● **Supplied entries**:
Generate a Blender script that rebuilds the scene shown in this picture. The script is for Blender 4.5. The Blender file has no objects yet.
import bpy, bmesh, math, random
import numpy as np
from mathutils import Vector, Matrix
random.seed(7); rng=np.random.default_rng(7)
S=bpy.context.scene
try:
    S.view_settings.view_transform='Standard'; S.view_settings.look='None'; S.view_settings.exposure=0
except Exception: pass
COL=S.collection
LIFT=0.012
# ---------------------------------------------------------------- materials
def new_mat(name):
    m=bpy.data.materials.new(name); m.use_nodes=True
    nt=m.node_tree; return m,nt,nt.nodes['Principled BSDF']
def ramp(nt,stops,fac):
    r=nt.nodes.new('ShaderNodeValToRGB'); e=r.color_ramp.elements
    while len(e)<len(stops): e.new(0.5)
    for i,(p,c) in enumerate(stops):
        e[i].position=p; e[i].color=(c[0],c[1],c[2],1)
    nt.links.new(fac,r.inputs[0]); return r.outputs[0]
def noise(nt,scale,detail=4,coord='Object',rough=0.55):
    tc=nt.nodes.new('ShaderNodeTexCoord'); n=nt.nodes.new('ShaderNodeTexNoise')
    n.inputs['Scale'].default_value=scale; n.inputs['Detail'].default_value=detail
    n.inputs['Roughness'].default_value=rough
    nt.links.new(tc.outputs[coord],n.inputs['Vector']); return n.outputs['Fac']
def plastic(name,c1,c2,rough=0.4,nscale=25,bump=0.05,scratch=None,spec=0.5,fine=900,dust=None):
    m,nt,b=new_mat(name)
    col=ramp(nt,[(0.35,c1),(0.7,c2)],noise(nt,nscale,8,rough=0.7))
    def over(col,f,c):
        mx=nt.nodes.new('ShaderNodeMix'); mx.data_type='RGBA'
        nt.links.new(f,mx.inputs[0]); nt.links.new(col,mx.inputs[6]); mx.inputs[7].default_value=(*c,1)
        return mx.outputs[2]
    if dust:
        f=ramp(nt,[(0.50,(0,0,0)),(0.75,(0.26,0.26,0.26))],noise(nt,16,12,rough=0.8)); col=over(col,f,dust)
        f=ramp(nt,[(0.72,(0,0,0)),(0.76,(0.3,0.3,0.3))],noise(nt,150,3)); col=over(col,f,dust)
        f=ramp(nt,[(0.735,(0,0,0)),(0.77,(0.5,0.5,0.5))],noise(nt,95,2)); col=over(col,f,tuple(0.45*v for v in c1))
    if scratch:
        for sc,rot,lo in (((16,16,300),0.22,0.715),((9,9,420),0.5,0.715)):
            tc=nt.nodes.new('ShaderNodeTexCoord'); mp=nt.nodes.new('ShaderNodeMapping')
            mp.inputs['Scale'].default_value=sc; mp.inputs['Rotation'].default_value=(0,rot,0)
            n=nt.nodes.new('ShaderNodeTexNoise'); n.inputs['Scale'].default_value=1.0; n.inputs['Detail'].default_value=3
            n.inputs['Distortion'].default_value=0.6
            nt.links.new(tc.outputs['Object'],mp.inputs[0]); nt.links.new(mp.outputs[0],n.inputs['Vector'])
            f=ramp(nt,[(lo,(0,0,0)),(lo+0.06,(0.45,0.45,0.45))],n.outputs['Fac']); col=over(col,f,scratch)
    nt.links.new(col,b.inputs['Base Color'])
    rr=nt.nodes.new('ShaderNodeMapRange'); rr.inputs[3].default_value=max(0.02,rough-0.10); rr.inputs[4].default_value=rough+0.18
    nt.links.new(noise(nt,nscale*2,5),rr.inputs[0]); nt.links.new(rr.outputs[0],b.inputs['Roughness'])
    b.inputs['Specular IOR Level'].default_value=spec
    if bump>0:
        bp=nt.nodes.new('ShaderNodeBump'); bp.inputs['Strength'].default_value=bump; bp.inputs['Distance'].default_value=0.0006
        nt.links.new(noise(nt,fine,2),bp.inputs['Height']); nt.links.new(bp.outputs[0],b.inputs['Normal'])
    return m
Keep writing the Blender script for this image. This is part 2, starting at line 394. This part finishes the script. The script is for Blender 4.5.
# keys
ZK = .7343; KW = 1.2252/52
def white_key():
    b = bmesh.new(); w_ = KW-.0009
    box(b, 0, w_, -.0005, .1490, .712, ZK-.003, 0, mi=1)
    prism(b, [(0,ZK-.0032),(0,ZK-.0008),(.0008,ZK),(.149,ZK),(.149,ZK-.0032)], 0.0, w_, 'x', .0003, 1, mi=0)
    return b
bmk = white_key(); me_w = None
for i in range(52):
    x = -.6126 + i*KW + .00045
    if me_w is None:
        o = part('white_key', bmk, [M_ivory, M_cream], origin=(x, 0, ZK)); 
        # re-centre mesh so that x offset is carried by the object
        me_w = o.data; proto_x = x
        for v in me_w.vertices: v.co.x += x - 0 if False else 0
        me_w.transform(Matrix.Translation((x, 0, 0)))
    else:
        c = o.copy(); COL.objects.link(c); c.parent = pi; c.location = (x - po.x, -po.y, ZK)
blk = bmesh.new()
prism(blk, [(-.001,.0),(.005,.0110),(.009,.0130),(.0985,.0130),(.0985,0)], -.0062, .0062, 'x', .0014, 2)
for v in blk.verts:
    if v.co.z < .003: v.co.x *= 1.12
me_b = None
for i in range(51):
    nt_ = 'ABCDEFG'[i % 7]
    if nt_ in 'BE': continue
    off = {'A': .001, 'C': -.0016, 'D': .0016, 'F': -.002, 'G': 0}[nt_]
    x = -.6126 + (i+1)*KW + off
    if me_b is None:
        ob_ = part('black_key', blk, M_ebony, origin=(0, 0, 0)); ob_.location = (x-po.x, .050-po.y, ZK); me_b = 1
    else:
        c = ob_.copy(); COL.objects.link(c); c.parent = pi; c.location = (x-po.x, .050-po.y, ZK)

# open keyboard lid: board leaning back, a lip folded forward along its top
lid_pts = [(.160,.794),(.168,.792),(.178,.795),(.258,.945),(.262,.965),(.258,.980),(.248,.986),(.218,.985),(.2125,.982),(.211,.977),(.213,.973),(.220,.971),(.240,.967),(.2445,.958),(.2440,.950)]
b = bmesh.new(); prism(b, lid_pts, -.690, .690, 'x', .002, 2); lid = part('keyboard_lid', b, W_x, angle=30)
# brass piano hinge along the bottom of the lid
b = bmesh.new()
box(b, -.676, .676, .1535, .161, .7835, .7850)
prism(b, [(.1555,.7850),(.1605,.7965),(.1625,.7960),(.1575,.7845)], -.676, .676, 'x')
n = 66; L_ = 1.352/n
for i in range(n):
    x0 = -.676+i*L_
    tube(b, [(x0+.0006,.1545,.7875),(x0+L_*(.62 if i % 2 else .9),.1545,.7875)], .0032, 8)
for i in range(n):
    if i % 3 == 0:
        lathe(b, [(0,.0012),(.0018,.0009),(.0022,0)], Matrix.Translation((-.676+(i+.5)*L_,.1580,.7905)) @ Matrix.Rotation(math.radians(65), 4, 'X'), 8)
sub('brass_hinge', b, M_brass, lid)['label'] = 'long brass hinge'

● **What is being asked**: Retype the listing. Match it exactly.

● **Final result**:
Generate a Blender script that rebuilds the scene shown in this picture. The script is for Blender 4.5. The Blender file has no objects yet.
import bpy, bmesh, math, random
import numpy as np
from mathutils import Vector, Matrix
random.seed(7); rng=np.random.default_rng(7)
S=bpy.context.scene
try:
    S.view_settings.view_transform='Standard'; S.view_settings.look='None'; S.view_settings.exposure=0
except Exception: pass
COL=S.collection
LIFT=0.012
# ---------------------------------------------------------------- materials
def new_mat(name):
    m=bpy.data.materials.new(name); m.use_nodes=True
    nt=m.node_tree; return m,nt,nt.nodes['Principled BSDF']
def ramp(nt,stops,fac):
    r=nt.nodes.new('ShaderNodeValToRGB'); e=r.color_ramp.elements
    while len(e)<len(stops): e.new(0.5)
    for i,(p,c) in enumerate(stops):
        e[i].position=p; e[i].color=(c[0],c[1],c[2],1)
    nt.links.new(fac,r.inputs[0]); return r.outputs[0]
def noise(nt,scale,detail=4,coord='Object',rough=0.55):
    tc=nt.nodes.new('ShaderNodeTexCoord'); n=nt.nodes.new('ShaderNodeTexNoise')
    n.inputs['Scale'].default_value=scale; n.inputs['Detail'].default_value=detail
    n.inputs['Roughness'].default_value=rough
    nt.links.new(tc.outputs[coord],n.inputs['Vector']); return n.outputs['Fac']
def plastic(name,c1,c2,rough=0.4,nscale=25,bump=0.05,scratch=None,spec=0.5,fine=900,dust=None):
    m,nt,b=new_mat(name)
    col=ramp(nt,[(0.35,c1),(0.7,c2)],noise(nt,nscale,8,rough=0.7))
    def over(col,f,c):
        mx=nt.nodes.new('ShaderNodeMix'); mx.data_type='RGBA'
        nt.links.new(f,mx.inputs[0]); nt.links.new(col,mx.inputs[6]); mx.inputs[7].default_value=(*c,1)
        return mx.outputs[2]
    if dust:
        f=ramp(nt,[(0.50,(0,0,0)),(0.75,(0.26,0.26,0.26))],noise(nt,16,12,rough=0.8)); col=over(col,f,dust)
        f=ramp(nt,[(0.72,(0,0,0)),(0.76,(0.3,0.3,0.3))],noise(nt,150,3)); col=over(col,f,dust)
        f=ramp(nt,[(0.735,(0,0,0)),(0.77,(0.5,0.5,0.5))],noise(nt,95,2)); col=over(col,f,tuple(0.45*v for v in c1))
    if scratch:
        for sc,rot,lo in (((16,16,300),0.22,0.715),((9,9,420),0.5,0.715)):
            tc=nt.nodes.new('ShaderNodeTexCoord'); mp=nt.nodes.new('ShaderNodeMapping')
            mp.inputs['Scale'].default_value=sc; mp.inputs['Rotation'].default_value=(0,rot,0)
            n=nt.nodes.new('ShaderNodeTexNoise'); n.inputs['Scale'].default_value=1.0; n.inputs['Detail'].default_value=3
            n.inputs['Distortion'].default_value=0.6
            nt.links.new(tc.outputs['Object'],mp.inputs[0]); nt.links.new(mp.outputs[0],n.inputs['Vector'])
            f=ramp(nt,[(lo,(0,0,0)),(lo+0.06,(0.45,0.45,0.45))],n.outputs['Fac']); col=over(col,f,scratch)
    nt.links.new(col,b.inputs['Base Color'])
    rr=nt.nodes.new('ShaderNodeMapRange'); rr.inputs[3].default_value=max(0.02,rough-0.10); rr.inputs[4].default_value=rough+0.18
    nt.links.new(noise(nt,nscale*2,5),rr.inputs[0]); nt.links.new(rr.outputs[0],b.inputs['Roughness'])
    b.inputs['Specular IOR Level'].default_value=spec
    if bump>0:
        bp=nt.nodes.new('ShaderNodeBump'); bp.inputs['Strength'].default_value=bump; bp.inputs['Distance'].default_value=0.0006
        nt.links.new(noise(nt,fine,2),bp.inputs['Height']); nt.links.new(bp.outputs[0],b.inputs['Normal'])
    return m
Keep writing the Blender script for this image. This is part 2, starting at line 394. This part finishes the script. The script is for Blender 4.5.
# keys
ZK = .7343; KW = 1.2252/52
def white_key():
    b = bmesh.new(); w_ = KW-.0009
    box(b, 0, w_, -.0005, .1490, .712, ZK-.003, 0, mi=1)
    prism(b, [(0,ZK-.0032),(0,ZK-.0008),(.0008,ZK),(.149,ZK),(.149,ZK-.0032)], 0.0, w_, 'x', .0003, 1, mi=0)
    return b
bmk = white_key(); me_w = None
for i in range(52):
    x = -.6126 + i*KW + .00045
    if me_w is None:
        o = part('white_key', bmk, [M_ivory, M_cream], origin=(x, 0, ZK)); 
        # re-centre mesh so that x offset is carried by the object
        me_w = o.data; proto_x = x
        for v in me_w.vertices: v.co.x += x - 0 if False else 0
        me_w.transform(Matrix.Translation((x, 0, 0)))
    else:
        c = o.copy(); COL.objects.link(c); c.parent = pi; c.location = (x - po.x, -po.y, ZK)
blk = bmesh.new()
prism(blk, [(-.001,.0),(.005,.0110),(.009,.0130),(.0985,.0130),(.0985,0)], -.0062, .0062, 'x', .0014, 2)
for v in blk.verts:
    if v.co.z < .003: v.co.x *= 1.12
me_b = None
for i in range(51):
    nt_ = 'ABCDEFG'[i % 7]
    if nt_ in 'BE': continue
    off = {'A': .001, 'C': -.0016, 'D': .0016, 'F': -.002, 'G': 0}[nt_]
    x = -.6126 + (i+1)*KW + off
    if me_b is None:
        ob_ = part('black_key', blk, M_ebony, origin=(0, 0, 0)); ob_.location = (x-po.x, .050-po.y, ZK); me_b = 1
    else:
        c = ob_.copy(); COL.objects.link(c); c.parent = pi; c.location = (x-po.x, .050-po.y, ZK)

# open keyboard lid: board leaning back, a lip folded forward along its top
lid_pts = [(.160,.794),(.168,.792),(.178,.795),(.258,.945),(.262,.965),(.258,.980),(.248,.986),(.218,.985),(.2125,.982),(.211,.977),(.213,.973),(.220,.971),(.240,.967),(.2445,.958),(.2440,.950)]
b = bmesh.new(); prism(b, lid_pts, -.690, .690, 'x', .002, 2); lid = part('keyboard_lid', b, W_x, angle=30)
# brass piano hinge along the bottom of the lid
b = bmesh.new()
box(b, -.676, .676, .1535, .161, .7835, .7850)
prism(b, [(.1555,.7850),(.1605,.7965),(.1625,.7960),(.1575,.7845)], -.676, .676, 'x')
n = 66; L_ = 1.352/n
for i in range(n):
    x0 = -.676+i*L_
    tube(b, [(x0+.0006,.1545,.7875),(x0+L_*(.62 if i % 2 else .9),.1545,.7875)], .0032, 8)
for i in range(n):
    if i % 3 == 0:
        lathe(b, [(0,.0012),(.0018,.0009),(.0022,0)], Matrix.Translation((-.676+(i+.5)*L_,.1580,.7905)) @ Matrix.Rotation(math.radians(65), 4, 'X'), 8)
sub('brass_hinge', b, M_brass, lid)['label'] = 'long brass hinge'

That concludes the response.